-------- GIVEN INFORMATION

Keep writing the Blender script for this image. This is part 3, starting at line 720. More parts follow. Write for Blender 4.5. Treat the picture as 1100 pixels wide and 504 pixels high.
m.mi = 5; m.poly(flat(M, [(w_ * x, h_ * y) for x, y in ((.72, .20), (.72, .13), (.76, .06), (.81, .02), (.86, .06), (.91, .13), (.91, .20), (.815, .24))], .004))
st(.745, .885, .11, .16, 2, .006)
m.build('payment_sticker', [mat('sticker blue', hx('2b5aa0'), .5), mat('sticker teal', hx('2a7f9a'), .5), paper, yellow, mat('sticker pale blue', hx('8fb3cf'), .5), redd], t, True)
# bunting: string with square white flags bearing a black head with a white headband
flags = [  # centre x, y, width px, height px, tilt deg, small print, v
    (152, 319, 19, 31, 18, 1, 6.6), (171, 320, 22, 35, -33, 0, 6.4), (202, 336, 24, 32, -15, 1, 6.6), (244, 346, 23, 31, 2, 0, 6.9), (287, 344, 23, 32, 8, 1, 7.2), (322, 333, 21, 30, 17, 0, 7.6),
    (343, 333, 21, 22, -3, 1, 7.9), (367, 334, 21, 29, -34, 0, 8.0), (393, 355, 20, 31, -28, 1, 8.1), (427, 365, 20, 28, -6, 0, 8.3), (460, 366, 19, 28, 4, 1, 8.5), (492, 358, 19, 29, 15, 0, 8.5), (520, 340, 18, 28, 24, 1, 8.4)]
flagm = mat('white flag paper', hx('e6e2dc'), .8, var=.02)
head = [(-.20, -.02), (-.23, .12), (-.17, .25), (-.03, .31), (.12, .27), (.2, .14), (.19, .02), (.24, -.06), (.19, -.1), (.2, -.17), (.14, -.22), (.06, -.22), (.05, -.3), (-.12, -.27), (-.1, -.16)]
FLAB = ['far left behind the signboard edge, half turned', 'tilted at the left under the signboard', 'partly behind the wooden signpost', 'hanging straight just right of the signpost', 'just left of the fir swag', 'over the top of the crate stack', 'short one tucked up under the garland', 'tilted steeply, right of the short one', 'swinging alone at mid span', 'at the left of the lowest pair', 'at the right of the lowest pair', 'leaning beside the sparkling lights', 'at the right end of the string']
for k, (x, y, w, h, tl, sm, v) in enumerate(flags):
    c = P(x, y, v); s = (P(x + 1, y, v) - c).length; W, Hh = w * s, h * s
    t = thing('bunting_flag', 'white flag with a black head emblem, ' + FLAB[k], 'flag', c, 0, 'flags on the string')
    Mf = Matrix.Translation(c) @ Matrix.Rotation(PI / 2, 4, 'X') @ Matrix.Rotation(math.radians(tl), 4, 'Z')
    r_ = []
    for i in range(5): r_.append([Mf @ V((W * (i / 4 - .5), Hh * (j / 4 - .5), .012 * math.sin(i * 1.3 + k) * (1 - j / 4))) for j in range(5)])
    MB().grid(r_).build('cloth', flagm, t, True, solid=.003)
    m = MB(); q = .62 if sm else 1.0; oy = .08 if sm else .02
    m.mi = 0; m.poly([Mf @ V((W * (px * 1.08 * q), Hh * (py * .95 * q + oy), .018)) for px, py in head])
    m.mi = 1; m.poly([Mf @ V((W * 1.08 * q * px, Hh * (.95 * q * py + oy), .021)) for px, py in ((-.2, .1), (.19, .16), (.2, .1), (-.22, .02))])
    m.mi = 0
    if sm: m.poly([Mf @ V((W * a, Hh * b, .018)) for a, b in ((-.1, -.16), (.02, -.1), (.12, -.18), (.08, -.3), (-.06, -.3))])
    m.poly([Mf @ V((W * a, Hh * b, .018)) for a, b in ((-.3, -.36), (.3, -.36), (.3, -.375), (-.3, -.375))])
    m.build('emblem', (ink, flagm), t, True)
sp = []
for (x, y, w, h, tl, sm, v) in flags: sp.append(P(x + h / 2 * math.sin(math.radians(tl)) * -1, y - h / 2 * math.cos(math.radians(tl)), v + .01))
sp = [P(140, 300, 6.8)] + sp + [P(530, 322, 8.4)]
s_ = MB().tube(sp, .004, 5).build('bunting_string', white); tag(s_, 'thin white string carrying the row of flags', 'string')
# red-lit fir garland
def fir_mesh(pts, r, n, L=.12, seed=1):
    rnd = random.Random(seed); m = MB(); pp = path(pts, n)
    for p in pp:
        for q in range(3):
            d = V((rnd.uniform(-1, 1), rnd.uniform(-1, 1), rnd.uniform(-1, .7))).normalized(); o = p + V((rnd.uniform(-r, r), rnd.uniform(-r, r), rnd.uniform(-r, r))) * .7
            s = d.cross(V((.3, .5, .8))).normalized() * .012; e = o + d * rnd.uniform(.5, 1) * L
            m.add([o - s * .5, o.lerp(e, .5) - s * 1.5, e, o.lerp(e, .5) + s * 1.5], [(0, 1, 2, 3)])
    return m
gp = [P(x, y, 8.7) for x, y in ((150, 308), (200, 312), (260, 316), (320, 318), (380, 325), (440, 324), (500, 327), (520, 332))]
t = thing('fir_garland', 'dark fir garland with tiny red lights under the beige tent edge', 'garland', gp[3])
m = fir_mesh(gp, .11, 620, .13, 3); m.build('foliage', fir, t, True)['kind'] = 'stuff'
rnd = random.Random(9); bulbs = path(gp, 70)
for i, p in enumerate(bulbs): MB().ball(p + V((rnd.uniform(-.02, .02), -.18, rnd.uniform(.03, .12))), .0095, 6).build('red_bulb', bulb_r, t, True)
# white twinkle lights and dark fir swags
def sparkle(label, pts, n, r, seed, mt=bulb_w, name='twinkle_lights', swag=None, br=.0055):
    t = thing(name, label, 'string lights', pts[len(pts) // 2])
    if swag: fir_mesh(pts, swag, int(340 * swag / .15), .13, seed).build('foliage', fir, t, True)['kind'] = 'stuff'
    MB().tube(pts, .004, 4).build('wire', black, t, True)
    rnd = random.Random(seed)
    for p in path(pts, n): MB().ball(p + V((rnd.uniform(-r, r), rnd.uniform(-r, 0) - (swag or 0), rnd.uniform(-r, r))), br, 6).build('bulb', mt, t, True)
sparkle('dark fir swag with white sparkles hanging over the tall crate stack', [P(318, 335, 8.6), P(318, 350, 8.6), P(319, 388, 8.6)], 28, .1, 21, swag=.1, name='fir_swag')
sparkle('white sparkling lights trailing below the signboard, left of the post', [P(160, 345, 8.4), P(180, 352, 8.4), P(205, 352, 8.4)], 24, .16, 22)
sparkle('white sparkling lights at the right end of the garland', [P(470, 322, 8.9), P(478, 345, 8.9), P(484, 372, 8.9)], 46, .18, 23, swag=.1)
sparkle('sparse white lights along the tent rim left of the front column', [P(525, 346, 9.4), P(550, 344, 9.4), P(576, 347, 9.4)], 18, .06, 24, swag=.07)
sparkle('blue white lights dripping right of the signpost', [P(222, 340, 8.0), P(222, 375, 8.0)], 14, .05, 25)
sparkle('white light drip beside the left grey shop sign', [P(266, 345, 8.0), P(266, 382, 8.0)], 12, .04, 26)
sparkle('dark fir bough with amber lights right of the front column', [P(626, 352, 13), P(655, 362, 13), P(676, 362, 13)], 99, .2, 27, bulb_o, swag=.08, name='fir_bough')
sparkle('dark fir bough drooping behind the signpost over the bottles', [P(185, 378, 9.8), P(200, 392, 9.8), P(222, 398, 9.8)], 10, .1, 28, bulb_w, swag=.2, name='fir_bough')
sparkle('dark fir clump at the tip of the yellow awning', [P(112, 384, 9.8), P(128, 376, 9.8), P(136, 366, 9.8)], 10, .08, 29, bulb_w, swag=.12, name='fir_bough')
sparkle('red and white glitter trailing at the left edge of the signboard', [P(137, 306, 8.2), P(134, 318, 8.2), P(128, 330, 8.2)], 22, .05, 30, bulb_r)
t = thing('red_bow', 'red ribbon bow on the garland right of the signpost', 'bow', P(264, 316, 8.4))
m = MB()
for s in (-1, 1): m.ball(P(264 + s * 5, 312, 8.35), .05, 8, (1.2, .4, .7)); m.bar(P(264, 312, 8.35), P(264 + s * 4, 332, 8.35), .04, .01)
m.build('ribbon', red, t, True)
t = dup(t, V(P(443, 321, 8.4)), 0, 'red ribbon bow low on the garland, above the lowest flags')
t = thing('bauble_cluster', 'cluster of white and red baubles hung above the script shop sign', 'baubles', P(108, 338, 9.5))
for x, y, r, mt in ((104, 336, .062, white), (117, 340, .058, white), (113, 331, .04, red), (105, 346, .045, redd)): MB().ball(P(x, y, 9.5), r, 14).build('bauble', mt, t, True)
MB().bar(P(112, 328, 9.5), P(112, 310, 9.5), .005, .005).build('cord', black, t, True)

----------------

Each line holding "script" must be found and copied.

Keep writing the Blender script for this image. This is part 3, starting at line 720. More parts follow. Write for Blender 4.5. Treat the picture as 1100 pixels wide and 504 pixels high.
t = thing('bauble_cluster', 'cluster of white and red baubles hung above the script shop sign', 'baubles', P(108, 338, 9.5))